After reports surfaced that Gadhafi had been killed Thursday, some revolutionary fighters told media outlets that Gadhafi had been killed after trying to escape his captors. And a New York Times report said photos of Gadhafi's body appear to show bullet holes in his head, which a forensic expert said could have been caused by close-range shots.

Videos surface

Videos purporting to show Gadhafi surfaced after news of the fugitive dictator's capture on Thursday.

One appears to show Gadhafi bloody and wounded but alive. Another video showed images of a man believed to be Gadhafi, possibly already dead, being dragged along a road.

"The two cellphone videos that have emerged, one of him alive, and one of him dead, taken together are very disturbing," Colville told reporters in Geneva.

Colville said the victims of Gadhafi's despotic 42-year-rule deserved to see proper judicial procedures followed and perpetrators of abuses brought to trial, a process he said could be "cathartic" for the new Libya.

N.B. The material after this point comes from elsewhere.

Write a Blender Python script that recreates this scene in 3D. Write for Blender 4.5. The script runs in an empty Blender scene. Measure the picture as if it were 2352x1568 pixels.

In a statement, the UN human rights agency said that it will be "essential" for alleged perpetrators of violations to be brought before trials in line with international standards.

The statement also referred to UN Secretary General Ban Ki-moon's statement Thursday, saying the UN rights body fully agrees with Ban's call for combatants on both sides to lay down their arms and strive for peace.